Track the impact monthly. After making even one term adjustment, calculate your new cash gap and monitor how it affects month-end stress. Small wins build confidence and give you proof points for harder conversations later.
Where This Fits in the Bigger Payment Terms Playbook
For converters ready to take a more systematic approach, the full payment terms design playbook walks through a complete alignment strategy covering supplier negotiation tactics, customer communication frameworks, and internal finance alignment.
If you want to understand how inventory days interact with payment terms, the inventory days and overdraft stress guide provides the complete picture. For converters wondering how much working capital they actually need once terms are optimized, the working capital limit calculation guide turns cash gaps into bank-ready numbers.
Resource
- Working Capital Strain from Payment Terms: A Simple Guide to Seeing and Fixing Your Kraft Paper Cash Flow Gap
- Working Capital Strain from Payment Terms: Inventory Days, Overdraft Stress, and How Much Cash Is Stuck in Kraft Paper
- Corporate Finance Institute: Cash Conversion Cycle
- Investopedia: Days Sales Outstanding
- Wikipedia: Net D Trade Credit Terms
- Intuit QuickBooks: Small Business Cash Flow Management
From Stress to Strategy
Month-end doesn’t have to feel like a crisis. The mini-scenarios in this article show that small, realistic changes in kraft paper payment terms—often just 15 days—can materially reduce the cash gap that drives overdraft stress. You’re not stuck with the terms you inherited. Supplier-customer payment terms alignment is a design lever, not a fixed constraint.

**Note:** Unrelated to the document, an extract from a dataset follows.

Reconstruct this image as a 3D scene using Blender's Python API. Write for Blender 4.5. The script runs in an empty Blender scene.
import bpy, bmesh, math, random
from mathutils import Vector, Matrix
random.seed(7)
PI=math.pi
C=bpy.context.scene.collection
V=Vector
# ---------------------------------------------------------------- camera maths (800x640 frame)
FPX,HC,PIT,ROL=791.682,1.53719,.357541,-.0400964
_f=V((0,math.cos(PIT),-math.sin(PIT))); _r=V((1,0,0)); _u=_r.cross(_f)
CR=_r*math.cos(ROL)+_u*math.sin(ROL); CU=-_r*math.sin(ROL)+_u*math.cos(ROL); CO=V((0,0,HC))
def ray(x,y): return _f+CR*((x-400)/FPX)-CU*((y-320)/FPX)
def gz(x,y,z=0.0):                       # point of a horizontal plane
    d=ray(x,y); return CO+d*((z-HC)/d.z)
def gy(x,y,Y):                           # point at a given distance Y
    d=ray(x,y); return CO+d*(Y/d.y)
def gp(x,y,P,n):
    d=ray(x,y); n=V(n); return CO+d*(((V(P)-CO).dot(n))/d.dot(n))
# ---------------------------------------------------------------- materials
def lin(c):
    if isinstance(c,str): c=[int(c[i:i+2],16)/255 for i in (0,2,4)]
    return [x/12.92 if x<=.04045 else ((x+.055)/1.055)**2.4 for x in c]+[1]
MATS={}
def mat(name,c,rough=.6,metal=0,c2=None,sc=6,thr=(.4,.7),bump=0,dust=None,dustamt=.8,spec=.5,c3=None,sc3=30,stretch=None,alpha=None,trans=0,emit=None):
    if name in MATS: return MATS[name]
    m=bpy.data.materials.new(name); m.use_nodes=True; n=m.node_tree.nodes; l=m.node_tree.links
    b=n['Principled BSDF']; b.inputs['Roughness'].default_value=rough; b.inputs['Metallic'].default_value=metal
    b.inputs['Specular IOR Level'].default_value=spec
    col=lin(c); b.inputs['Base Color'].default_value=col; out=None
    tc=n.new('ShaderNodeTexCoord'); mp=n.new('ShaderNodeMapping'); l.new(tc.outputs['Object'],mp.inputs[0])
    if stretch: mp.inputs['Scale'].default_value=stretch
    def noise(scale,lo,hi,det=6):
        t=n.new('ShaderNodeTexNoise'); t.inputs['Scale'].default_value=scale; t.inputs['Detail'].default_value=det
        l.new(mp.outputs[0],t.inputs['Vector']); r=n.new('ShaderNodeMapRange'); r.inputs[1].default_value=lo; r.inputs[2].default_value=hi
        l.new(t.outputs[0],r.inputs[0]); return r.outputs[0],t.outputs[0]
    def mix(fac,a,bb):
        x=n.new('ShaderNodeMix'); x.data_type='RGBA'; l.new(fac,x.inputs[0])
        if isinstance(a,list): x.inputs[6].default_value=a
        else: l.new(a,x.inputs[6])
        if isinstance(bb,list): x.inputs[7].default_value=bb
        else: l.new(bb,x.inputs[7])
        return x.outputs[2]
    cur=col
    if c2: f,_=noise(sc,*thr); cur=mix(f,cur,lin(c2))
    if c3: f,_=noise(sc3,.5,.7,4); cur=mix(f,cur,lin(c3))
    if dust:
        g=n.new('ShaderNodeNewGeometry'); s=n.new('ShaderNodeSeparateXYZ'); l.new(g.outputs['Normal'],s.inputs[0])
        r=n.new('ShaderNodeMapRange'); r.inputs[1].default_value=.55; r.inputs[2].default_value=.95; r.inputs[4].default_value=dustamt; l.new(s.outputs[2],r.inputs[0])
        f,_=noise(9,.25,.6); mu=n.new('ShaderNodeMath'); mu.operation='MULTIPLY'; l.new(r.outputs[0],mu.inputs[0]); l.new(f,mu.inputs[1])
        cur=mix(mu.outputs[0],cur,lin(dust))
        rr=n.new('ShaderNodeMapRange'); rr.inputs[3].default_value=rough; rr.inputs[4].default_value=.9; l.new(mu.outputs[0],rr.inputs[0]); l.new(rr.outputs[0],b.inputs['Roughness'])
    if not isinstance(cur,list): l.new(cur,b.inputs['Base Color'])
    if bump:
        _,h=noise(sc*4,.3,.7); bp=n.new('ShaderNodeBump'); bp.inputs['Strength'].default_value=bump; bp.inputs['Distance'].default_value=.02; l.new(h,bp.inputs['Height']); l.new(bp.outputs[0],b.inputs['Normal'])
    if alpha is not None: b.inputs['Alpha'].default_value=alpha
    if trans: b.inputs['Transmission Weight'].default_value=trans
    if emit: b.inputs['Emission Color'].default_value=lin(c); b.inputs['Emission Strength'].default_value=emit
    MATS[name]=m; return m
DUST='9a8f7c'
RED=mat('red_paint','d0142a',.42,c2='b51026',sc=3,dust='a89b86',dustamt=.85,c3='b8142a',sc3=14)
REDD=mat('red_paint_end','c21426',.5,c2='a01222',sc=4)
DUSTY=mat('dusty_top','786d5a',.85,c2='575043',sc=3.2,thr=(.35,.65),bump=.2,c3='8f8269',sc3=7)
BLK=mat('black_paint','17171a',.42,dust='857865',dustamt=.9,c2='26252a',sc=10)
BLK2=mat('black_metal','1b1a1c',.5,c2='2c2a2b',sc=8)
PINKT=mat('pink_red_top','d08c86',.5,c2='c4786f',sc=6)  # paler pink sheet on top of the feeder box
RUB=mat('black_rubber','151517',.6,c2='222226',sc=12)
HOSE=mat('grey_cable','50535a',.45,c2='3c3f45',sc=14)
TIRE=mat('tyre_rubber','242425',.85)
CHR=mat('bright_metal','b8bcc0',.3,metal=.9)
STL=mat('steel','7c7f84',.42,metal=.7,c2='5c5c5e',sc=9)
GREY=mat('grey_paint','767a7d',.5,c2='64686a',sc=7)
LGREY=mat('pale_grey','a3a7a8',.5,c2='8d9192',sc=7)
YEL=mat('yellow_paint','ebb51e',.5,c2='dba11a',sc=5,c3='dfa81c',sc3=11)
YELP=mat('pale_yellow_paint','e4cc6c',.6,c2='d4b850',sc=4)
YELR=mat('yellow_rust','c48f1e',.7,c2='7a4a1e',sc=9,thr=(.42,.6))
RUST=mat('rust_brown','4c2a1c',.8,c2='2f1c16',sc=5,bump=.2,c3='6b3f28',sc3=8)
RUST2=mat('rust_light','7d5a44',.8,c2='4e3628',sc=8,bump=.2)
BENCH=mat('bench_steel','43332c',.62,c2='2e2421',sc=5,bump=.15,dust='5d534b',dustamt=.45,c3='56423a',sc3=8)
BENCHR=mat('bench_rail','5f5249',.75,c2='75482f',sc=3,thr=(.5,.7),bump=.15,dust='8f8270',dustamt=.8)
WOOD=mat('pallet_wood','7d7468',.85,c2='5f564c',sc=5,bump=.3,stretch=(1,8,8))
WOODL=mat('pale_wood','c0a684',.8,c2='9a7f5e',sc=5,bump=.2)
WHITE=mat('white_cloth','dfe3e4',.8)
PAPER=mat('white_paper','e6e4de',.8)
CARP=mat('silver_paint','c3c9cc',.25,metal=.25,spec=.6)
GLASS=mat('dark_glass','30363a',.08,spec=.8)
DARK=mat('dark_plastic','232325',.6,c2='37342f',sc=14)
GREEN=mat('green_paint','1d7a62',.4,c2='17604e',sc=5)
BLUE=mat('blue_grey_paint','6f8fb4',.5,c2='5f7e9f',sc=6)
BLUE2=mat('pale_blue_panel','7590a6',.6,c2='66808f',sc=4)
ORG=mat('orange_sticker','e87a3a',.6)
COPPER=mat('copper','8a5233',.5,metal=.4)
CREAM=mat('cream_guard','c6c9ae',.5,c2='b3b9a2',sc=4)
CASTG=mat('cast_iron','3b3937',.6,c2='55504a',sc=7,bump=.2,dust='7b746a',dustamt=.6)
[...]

Print the scenario table. Share it with your finance team. Use it in your next supplier or customer conversation. The math is simple, the conversations are straightforward, and the relief at month-end is real.
Disclaimer: This article is for educational purposes only. Payment terms and working capital management should be discussed with qualified financial advisors and tailored to your specific business circumstances.